First thing I remembered upon putting on Mingus' Black Saint and the Sinner Lady: me, playing it on air, and someone calling up about half an hour later and asking, "what was that crazy orchestral shit?"
There are how shall we say unpleasant associations with Jeff Beck, he being a studio guitar guy and having released a crap 80s fusion album that I was led to believe would be great but which I was unaware of the crap 80s fusion part of and so which I only listened to once but: when I have Talking Book on repeat one of the many places where my ears perk up again and I start singing along (well actually I am singing along most of the time but it's a different kind of singing - oh and for example I say whistle sometimes instead at these times) is good ol Jeff's little solo on "Lookin' for Another Pure Love". How about that. Plink plink plink plink, whistle whistle.
Yes I know that's not a very original or creative idea. "Reminder" is a better word for it.
Idea I had while listening to a talk on "emotional articulacy": take more seriously improvisation in music (jazz in particular) as a model (like a language game if you like) with which to understand improvisation in non-musical contexts.

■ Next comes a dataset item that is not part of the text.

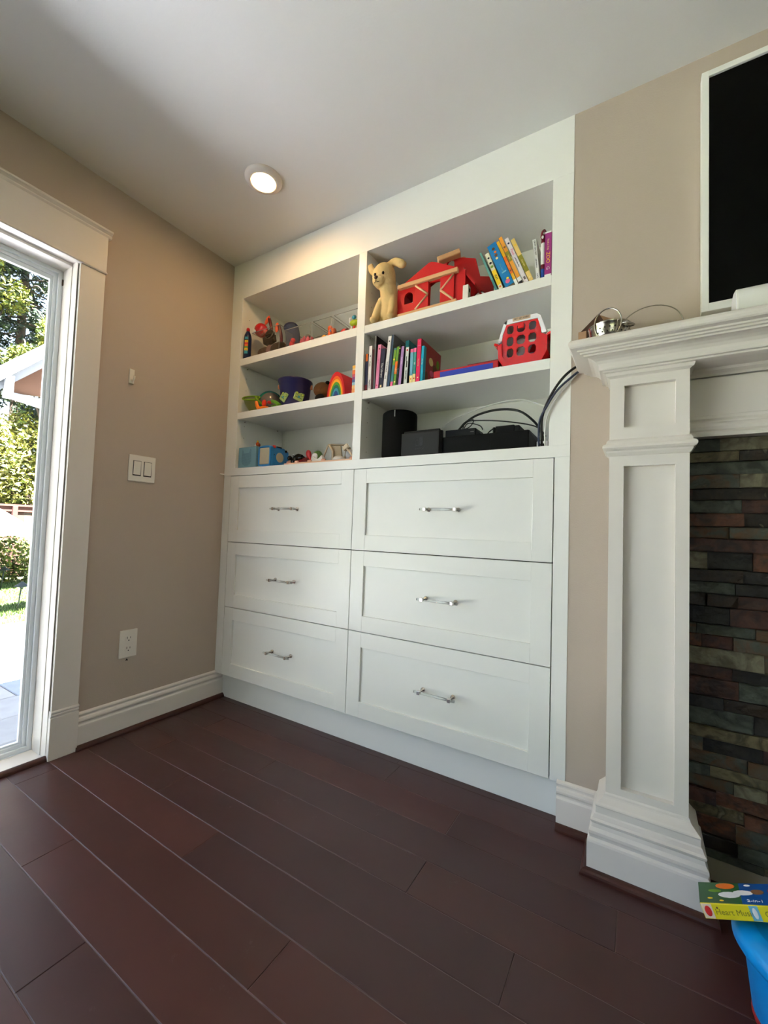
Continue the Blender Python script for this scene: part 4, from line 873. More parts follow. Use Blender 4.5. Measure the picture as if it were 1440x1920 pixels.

Someone in the vicinity of my house is playing a brass instrument very badly.
I heard a John Lennon record the other day. I thought it was Imagine but looking at the tracklist now I'm not so sure - maybe it was a comp or something. But though I recognized some of the songs, I'd never heard the whole thing before. It was the coldest, most bitter thing covered by a sheen of something... more positive that I've heard in a long time.
I don't know why I put (yesterday) it so that it sounds like a flaw that I don't know how the songs get into the author's head, because I don't think it is. It's just something I'm always curious about.